Es un error entregarle al futuro el encargo de juzgar a los responsables del sufrimiento de las víctimas de ahora, porque ese futuro no dejará de hacer también sus víctimas e igualmente no resistirá la tentación de posponer para otro futuro aun más lejano el mirífico momento de la justicia universal en que muchos de nosotros fingimos creer como la manera más fácil, y también la más hipócrita, de eludir responsabilidades que solo a nosotros nos caben, a este presente que somos. Se puede comprender que alguien se disculpe alegando: “No lo sabia”, pero es inaceptable que digamos: “Prefiero no saberlo”.

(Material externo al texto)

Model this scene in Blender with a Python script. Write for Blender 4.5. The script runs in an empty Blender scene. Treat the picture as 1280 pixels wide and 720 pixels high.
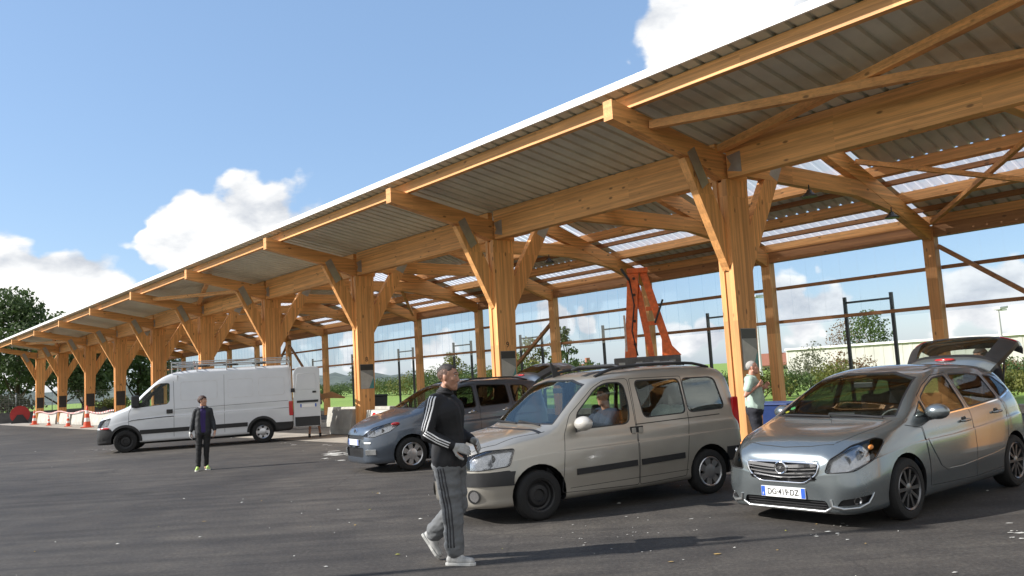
import bpy, bmesh, math, random
import numpy as np
from mathutils import Vector, Matrix, Euler
from mathutils import noise as mnoise
from mathutils.bvhtree import BVHTree

R = math.radians
random.seed(7)
scene = bpy.context.scene
COL = scene.collection
CAM_H = 1.687

# ------------------------------------------------------------------ objects
def link(o, parent=None):
    COL.objects.link(o)
    if parent is not None:
        o.parent = parent
    return o

def tag(o, label=None, cat=None, group=None, kind=None):
    if label: o['label'] = label
    if cat: o['category'] = cat
    if group: o['group'] = group
    if kind: o['kind'] = kind
    return o

def empty(name, loc=(0, 0, 0), rz=0.0, parent=None):
    o = bpy.data.objects.new(name, None)
    o.empty_display_size = 0.2
    o.location = loc
    o.rotation_euler = (0, 0, rz)
    return link(o, parent)

def kids(o):
    return [c for c in COL.objects if c.parent == o]

def copy_tree(o, parent=None):
    c = o.copy()
    COL.objects.link(c)
    c.parent = parent
    for ch in kids(o):
        copy_tree(ch, c)
    return c

def mesh_obj(name, me, parent=None, mats=()):
    for m in mats:
        me.materials.append(m)
    o = bpy.data.objects.new(name, me)
    return link(o, parent)

def from_bm(name, bm, mats, parent=None, smooth=False, sharp=None):
    me = bpy.data.meshes.new(name)
    bm.normal_update()
    bm.to_mesh(me)
    bm.free()
    if smooth:
        for p in me.polygons: p.use_smooth = True
        if sharp is not None:
            me.set_sharp_from_angle(angle=R(sharp))
    if not isinstance(mats, (list, tuple)): mats = [mats]
    return mesh_obj(name, me, parent, mats)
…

El funcionamiento del mundo dejó de ser el completo misterio que fue, las palancas del mal se encuentran a la vista de todos, para las manos que las manejan ya no hay guantes suficientes que les oculten las manchas de sangre. Debería por tanto ser fácil para cualquiera una elección entre el lado de la verdad y el lado de la mentira, entre el respeto humano y el desprecio por el otro, entre los que están por la vida y los que están contra ella.

Desgraciadamente las cosas no siempre suceden así. El egoísmo personal, la comodidad, la falta de generosidad, las pequeñas cobardías de lo cotidiano, todo esto contribuye para esa perniciosa forma de ceguera mental que consiste en estar en el mundo y no ver el mundo, o solo ver lo que, en cada momento, sea susceptible de servir a nuestros intereses. En tales casos solo podemos desear que la conciencia venga, nos tome por el brazo, nos sacuda y nos pregunte a quemarropa: “¿Adónde vas? ¿Qué haces? ¿Quién te crees que eres?”. Una insurrección de las conciencia libres es lo que necesitaríamos. ¿Será todavía posible?